Kamis, 17 Oktober 2013

Apparel Risks Sinking Sperry's Sailing Shoes

Batten down the hatches. Sperry Top-Sider, the brand behind boat shoes, is tacking toward the apparel business. The company today unveiled a line of men’s and women’s clothing that follows its general Cape-Cod-in-the-1980s aesthetic. Think waterproof yachting jackets, cargo pants, knit sweaters, and lots and lots of navy blue stripes.

It’s a logical expansion: Sperry has posted double-digit percent sales gains for 16 consecutive quarters. It’s also a bit of a risky bet. “It makes all the sense in the world; that doesn’t mean it’s going to work,” says Howard Davidowitz, founder of Davidowitz & Associates, a Manhattan-based retail consultancy.

The move is a way for Sperry owner Wolverine World Wide (WWW) to increase sales without cannibalizing its shoe business. Plus, the company’s distribution network is already built.

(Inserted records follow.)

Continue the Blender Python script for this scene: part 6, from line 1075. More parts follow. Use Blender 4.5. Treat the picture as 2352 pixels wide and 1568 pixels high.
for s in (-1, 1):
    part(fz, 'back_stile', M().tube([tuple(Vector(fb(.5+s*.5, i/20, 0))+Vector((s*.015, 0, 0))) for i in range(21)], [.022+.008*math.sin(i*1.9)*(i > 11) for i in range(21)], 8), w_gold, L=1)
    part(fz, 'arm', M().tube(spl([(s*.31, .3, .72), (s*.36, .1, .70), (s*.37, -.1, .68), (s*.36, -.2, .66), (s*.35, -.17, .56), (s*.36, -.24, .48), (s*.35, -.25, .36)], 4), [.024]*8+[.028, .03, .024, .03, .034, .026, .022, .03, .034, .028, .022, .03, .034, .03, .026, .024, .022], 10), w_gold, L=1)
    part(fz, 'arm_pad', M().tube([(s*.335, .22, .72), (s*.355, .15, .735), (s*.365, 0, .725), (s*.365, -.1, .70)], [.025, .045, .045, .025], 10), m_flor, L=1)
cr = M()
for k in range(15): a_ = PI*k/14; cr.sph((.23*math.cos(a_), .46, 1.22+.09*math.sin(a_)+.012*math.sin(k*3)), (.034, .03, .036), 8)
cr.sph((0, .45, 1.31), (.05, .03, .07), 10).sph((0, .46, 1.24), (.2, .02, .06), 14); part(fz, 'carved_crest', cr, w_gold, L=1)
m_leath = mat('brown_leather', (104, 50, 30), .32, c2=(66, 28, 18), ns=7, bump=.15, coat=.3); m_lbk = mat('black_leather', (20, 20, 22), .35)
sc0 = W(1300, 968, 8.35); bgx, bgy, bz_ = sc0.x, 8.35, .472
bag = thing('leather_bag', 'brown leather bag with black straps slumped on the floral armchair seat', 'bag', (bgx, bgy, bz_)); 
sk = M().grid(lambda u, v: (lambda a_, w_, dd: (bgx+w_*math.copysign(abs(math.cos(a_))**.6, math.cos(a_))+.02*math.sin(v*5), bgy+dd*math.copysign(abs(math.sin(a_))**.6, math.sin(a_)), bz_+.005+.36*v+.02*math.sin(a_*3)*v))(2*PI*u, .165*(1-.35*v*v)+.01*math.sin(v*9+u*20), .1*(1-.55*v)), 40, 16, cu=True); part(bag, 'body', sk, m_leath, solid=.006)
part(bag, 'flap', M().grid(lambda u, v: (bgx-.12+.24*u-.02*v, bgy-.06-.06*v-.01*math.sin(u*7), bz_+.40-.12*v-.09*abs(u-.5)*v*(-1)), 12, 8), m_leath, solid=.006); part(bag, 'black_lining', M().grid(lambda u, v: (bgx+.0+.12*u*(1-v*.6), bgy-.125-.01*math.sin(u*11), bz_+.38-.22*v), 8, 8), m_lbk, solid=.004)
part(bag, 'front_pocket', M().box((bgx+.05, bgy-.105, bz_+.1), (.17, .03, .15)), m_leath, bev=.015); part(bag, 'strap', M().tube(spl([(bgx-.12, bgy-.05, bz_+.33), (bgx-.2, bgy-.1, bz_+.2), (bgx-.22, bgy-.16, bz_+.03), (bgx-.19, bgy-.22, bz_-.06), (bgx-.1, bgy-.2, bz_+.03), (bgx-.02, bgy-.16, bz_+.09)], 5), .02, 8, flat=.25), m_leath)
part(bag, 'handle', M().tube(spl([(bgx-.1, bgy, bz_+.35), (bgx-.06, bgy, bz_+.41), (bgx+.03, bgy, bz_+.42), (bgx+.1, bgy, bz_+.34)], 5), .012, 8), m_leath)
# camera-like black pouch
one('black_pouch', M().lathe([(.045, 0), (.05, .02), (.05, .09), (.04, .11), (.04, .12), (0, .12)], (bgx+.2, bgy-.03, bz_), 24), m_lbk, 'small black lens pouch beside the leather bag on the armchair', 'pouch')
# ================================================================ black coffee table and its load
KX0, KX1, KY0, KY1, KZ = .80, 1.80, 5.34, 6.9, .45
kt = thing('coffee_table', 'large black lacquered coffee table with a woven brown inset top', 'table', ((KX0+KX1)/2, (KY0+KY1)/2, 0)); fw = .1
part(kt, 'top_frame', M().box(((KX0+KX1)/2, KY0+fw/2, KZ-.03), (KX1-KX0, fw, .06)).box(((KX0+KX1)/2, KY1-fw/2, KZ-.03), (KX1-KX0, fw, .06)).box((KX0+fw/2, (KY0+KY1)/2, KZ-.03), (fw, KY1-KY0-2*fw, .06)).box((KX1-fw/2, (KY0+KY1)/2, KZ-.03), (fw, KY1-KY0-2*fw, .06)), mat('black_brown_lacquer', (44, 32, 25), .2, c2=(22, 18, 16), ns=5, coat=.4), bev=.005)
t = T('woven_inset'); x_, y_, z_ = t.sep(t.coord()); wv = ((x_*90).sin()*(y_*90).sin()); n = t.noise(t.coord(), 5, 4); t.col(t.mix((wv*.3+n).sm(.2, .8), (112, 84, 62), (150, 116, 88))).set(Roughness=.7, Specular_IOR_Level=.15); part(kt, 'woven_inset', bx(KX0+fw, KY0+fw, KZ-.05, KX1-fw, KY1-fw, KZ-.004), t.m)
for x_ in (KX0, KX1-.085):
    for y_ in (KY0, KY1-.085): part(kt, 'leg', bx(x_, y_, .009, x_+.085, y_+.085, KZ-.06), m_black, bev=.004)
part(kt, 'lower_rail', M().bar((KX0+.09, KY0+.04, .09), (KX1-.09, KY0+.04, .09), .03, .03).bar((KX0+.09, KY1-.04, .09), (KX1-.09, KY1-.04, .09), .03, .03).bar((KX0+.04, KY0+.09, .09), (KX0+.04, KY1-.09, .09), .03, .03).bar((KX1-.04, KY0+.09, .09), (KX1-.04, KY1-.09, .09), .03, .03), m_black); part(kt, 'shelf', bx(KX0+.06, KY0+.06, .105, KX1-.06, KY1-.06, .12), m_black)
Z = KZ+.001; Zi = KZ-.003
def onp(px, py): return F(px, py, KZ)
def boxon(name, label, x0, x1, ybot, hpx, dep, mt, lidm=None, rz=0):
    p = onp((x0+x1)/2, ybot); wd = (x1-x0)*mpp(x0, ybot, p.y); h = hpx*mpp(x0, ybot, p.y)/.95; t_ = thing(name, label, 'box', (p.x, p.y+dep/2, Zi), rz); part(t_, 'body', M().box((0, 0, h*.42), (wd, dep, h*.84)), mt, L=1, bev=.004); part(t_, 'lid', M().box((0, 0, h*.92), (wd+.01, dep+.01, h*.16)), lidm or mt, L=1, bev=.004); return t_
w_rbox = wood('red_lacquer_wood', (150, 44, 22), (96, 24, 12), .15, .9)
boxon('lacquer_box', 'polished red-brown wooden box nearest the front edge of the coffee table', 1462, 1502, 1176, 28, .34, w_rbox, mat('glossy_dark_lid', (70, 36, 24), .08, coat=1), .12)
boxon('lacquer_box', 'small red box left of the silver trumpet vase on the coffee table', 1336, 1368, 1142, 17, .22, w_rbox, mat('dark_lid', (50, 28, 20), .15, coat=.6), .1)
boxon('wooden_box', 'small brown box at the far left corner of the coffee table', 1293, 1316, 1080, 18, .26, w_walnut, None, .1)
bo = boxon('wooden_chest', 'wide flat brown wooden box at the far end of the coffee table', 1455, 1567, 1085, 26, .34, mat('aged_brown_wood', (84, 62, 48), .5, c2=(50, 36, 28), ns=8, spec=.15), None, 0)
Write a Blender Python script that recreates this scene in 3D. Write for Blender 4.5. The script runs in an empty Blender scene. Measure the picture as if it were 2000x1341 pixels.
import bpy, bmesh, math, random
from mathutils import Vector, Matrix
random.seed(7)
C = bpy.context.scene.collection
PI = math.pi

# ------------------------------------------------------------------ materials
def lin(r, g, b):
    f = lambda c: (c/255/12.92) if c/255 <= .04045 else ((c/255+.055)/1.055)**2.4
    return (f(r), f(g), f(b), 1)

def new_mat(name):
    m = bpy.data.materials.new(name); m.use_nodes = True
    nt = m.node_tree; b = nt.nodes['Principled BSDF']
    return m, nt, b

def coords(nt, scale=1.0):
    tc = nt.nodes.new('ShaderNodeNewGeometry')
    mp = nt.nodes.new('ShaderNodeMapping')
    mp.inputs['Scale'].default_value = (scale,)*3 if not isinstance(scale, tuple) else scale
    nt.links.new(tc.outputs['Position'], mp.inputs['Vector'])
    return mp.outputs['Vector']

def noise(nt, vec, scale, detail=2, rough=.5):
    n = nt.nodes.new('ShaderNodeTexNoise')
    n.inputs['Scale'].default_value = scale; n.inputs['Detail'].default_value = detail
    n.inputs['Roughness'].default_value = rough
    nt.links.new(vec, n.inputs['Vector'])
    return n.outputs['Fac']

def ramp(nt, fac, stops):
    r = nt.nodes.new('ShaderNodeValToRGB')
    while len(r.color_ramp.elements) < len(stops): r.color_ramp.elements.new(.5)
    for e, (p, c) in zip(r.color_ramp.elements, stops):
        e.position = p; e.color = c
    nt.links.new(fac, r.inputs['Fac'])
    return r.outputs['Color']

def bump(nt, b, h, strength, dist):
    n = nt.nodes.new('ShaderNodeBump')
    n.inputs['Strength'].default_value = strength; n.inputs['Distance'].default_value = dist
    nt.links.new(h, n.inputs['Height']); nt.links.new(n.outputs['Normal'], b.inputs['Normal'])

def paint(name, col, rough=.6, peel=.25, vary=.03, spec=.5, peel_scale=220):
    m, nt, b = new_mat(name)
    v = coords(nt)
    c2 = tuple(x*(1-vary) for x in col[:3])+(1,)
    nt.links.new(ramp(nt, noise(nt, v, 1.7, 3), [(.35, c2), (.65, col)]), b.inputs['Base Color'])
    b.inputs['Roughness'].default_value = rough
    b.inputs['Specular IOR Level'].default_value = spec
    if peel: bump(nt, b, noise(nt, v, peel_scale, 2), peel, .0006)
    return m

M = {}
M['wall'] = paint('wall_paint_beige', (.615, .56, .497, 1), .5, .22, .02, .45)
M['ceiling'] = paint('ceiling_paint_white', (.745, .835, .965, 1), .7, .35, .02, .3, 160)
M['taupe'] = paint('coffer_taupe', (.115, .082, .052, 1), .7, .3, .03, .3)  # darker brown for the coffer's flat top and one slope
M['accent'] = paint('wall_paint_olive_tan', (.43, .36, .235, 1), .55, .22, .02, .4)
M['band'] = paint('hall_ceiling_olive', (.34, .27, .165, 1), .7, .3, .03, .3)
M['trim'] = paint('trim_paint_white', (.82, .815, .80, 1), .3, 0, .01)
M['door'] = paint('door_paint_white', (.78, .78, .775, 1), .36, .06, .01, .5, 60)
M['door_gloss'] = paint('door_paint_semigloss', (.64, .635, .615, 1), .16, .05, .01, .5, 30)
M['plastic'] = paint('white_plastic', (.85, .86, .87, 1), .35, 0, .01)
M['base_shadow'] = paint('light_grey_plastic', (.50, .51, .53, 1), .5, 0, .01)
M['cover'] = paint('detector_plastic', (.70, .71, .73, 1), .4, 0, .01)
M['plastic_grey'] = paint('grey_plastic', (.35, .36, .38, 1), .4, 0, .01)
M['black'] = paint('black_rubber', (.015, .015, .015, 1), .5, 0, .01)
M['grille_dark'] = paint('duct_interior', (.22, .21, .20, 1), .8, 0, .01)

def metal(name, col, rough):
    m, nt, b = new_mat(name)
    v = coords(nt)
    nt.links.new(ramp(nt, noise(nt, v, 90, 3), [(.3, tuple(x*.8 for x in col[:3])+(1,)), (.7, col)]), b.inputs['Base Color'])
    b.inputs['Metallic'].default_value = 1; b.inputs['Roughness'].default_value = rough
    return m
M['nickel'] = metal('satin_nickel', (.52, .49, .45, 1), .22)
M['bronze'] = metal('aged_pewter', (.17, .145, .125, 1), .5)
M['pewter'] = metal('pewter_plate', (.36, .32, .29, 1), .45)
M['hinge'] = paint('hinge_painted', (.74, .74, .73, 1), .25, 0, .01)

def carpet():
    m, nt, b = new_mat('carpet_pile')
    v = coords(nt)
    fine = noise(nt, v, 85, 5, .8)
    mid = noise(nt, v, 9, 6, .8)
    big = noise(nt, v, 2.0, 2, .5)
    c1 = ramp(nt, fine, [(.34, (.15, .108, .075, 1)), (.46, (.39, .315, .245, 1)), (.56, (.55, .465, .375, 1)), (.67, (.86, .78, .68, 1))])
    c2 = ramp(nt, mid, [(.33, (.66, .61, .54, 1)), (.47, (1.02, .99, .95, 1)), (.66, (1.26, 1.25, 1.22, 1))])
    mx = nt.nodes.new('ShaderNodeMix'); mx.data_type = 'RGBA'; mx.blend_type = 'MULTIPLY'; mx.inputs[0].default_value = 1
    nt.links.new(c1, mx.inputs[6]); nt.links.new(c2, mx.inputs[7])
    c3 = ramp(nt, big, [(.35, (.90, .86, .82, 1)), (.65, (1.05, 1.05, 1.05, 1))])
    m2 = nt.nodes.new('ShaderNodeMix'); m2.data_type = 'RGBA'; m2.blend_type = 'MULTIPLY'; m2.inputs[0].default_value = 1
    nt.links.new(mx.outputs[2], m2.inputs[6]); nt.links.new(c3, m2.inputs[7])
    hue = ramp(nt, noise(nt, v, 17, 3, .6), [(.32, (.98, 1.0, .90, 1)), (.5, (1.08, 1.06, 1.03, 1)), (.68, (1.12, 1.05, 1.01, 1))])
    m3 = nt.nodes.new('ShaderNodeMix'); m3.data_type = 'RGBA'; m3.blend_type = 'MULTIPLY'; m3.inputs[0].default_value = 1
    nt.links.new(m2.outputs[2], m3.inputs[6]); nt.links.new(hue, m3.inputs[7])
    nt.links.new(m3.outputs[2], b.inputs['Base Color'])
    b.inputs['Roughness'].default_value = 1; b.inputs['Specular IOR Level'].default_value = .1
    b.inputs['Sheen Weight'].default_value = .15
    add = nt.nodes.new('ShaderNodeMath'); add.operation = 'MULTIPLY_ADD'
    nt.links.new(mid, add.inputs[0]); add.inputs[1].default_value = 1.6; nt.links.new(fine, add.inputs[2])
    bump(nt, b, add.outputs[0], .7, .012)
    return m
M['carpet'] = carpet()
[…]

Nike (NKE) has made a mint jumping from shoes to clothes. Roughly one-quarter of its sales now comes from apparel. Under Armour (UA) is capitalizing on a similar move, albeit in reverse; it tacked a burgeoning line of shoes on top of its popular workout clothes.

If all goes as planned, the broader line of products will help Sperry stretch from a maker of boat shoes to the type of wholesaler that gets a dedicated corner of real estate in department stores. Wolverine couldn’t be reached for comment, but Sperry President Craig Rheingold told Women’s Wear Daily he is trying to create a “lifestyle brand.” “We need apparel to complete the package and bring the brand to life,” Rheingold said.

The challenge is that Wolverine doesn’t know much about clothes. It has outsourced production to LF USA, but that spreads only some of the risk. And the apparel business is, in a word, difficult. Sperry has survived, more or less, by selling the same shoe for almost 80 years. The winds of fashion for clothes can turn in a matter of months.

“You’ve got to attract some of these geniuses who can come up with six different looks a season in the right color and the right weight,” Davidowitz says. “This is extraordinarily complex and hard to execute, which is why apparel stuff fails every 5 seconds.”

Megan Donadio, a retail strategist at Kurt Salmon, says companies tend to have more luck expanding from clothes to shoes, rather than vice versa. For one thing, a new shoe model can be developed over an entire year, rather than a season, she notes. And consumers see shoes as accessories, not the core of an outfit or style.

“Apparel companies think: ‘I know I can design a shoe that fits our outfits,’” Donadio says. “It’s a natural extension, but the reverse is much harder.”